--- start Data lines ---

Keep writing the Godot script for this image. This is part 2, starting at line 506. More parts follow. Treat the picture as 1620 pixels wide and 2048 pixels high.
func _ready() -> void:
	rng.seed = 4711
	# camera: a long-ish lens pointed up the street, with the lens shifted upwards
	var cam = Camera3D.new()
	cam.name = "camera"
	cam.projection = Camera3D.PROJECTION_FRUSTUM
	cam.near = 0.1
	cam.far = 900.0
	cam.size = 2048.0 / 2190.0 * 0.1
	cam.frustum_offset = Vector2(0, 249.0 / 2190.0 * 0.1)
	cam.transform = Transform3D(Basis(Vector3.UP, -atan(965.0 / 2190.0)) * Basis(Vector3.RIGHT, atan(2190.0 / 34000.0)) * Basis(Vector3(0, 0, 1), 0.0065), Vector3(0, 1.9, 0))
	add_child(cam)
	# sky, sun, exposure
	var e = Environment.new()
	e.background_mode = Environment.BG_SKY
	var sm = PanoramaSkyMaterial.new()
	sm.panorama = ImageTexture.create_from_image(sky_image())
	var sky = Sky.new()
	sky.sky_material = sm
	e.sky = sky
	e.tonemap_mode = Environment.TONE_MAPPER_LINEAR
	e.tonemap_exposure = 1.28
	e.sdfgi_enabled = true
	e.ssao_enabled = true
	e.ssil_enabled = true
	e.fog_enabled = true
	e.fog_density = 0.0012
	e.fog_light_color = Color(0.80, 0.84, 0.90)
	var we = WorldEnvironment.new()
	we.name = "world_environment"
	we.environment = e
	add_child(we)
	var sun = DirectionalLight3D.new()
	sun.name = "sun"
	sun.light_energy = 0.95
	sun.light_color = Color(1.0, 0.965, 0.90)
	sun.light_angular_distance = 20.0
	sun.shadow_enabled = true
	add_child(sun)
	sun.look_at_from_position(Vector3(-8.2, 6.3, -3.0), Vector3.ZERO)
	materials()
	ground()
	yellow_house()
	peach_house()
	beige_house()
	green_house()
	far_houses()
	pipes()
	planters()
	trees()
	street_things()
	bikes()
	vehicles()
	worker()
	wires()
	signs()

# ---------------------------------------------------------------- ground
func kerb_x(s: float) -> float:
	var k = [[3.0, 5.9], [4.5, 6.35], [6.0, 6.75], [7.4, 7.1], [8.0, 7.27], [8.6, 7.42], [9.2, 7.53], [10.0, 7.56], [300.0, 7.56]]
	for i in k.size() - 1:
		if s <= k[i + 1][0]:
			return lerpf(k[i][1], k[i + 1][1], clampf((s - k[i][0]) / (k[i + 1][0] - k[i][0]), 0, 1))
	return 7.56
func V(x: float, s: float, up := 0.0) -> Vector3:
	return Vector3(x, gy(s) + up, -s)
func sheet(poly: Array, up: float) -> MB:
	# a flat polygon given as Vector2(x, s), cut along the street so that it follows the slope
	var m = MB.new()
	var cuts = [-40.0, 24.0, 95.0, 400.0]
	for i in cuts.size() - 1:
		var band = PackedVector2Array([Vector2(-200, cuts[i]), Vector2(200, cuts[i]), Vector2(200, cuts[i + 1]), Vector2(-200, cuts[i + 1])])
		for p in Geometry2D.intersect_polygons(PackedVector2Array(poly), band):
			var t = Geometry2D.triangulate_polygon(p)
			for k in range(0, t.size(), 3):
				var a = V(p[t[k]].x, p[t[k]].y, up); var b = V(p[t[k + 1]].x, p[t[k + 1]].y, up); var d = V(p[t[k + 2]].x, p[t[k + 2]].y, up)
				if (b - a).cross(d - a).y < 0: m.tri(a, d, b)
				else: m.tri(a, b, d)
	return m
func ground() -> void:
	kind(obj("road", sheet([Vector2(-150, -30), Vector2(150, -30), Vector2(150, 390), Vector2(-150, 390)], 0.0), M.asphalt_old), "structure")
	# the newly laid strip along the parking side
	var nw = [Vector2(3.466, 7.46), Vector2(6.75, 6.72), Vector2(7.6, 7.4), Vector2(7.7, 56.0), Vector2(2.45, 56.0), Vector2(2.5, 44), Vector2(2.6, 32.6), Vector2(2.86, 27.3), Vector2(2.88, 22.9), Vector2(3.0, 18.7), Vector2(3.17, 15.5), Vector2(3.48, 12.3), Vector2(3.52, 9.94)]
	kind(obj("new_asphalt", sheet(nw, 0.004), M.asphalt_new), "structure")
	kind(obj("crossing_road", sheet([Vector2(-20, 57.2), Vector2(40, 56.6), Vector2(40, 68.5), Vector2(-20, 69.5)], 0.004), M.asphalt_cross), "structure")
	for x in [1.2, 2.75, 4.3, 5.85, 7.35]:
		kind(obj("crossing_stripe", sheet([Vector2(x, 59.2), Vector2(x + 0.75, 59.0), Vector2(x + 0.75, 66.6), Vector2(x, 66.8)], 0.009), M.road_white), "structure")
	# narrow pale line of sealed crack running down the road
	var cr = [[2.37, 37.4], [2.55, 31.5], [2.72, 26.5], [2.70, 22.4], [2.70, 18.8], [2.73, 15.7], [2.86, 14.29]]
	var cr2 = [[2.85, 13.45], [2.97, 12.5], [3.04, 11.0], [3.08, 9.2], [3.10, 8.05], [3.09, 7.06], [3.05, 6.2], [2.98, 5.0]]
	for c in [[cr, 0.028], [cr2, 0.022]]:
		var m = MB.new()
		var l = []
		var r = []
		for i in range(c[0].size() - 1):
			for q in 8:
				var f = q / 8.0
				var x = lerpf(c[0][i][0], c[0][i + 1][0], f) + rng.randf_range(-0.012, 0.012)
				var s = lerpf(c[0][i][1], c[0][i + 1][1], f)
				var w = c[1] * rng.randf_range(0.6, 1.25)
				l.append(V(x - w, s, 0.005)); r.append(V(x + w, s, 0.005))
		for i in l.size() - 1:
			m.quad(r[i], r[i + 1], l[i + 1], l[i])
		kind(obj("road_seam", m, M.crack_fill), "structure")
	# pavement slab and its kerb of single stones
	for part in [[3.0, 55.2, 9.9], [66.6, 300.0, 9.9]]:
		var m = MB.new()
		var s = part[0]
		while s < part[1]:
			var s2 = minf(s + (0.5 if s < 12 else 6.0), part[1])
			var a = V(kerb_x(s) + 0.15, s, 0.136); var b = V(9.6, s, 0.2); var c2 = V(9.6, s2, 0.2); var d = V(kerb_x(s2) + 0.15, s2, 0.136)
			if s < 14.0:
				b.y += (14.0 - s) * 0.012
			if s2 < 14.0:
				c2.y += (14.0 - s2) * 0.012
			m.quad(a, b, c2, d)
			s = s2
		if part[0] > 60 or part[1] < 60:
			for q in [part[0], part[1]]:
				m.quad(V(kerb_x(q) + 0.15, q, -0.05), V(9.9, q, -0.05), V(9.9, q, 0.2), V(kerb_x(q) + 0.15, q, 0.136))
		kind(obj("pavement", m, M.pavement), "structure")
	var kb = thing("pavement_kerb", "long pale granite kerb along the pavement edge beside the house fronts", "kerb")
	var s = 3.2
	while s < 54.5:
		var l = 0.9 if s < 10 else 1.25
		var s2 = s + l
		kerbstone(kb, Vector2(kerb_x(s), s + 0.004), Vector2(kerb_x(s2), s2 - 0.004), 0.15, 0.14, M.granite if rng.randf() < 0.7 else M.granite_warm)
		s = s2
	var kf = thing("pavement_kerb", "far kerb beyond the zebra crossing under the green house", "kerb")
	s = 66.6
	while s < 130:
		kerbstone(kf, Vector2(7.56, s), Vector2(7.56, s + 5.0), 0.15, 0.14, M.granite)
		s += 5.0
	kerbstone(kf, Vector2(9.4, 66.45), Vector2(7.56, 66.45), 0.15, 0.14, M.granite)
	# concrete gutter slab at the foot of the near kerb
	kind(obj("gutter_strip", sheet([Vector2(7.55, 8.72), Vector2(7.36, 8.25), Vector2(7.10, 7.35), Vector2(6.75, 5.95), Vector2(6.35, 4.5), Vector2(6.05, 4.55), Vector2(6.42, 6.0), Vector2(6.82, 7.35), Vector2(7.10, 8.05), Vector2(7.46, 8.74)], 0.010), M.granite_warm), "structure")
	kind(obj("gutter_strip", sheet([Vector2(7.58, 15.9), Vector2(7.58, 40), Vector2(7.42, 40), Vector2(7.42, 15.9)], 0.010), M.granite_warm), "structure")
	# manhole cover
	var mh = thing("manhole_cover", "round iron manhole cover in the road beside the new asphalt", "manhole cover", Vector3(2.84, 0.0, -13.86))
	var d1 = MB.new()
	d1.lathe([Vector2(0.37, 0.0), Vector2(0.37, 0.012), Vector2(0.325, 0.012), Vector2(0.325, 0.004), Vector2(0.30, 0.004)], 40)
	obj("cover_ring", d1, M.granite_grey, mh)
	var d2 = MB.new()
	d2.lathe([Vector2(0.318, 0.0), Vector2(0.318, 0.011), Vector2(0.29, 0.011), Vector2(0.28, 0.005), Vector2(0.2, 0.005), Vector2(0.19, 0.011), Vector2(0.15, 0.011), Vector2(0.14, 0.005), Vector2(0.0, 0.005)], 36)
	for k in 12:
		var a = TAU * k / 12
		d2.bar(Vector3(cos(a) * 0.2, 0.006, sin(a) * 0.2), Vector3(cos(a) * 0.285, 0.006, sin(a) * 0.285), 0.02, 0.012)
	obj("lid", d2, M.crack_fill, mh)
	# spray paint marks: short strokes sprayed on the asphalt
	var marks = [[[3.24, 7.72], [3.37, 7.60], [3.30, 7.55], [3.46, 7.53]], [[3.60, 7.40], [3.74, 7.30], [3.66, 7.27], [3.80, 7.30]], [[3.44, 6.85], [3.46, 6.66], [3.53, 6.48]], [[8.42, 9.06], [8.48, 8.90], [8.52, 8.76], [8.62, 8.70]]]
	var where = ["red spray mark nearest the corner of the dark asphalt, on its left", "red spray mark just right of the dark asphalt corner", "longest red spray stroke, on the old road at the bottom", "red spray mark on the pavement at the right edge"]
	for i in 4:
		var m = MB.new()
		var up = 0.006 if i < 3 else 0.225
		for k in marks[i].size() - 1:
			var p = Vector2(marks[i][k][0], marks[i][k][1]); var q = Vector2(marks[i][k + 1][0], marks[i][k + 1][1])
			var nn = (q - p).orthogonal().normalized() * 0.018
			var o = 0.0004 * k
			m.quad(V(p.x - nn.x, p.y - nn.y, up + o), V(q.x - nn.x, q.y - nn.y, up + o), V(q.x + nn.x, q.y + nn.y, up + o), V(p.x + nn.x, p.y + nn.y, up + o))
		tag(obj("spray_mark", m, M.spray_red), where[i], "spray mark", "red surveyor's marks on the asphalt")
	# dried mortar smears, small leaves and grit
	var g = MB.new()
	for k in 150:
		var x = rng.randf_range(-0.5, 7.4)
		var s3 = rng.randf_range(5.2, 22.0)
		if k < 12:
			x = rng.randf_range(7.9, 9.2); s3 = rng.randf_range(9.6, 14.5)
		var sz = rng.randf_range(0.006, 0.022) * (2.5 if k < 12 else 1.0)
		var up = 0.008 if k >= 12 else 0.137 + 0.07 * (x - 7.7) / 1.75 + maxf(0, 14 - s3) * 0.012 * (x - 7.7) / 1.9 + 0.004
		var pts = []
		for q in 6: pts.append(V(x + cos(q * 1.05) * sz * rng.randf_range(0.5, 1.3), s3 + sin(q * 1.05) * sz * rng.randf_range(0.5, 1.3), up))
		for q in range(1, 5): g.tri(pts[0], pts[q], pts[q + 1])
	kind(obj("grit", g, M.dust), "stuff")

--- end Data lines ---

■ **Directive**: What is the number of lines in the data above that include the word "part"? Answer with that number only.

■ **Answer**: 7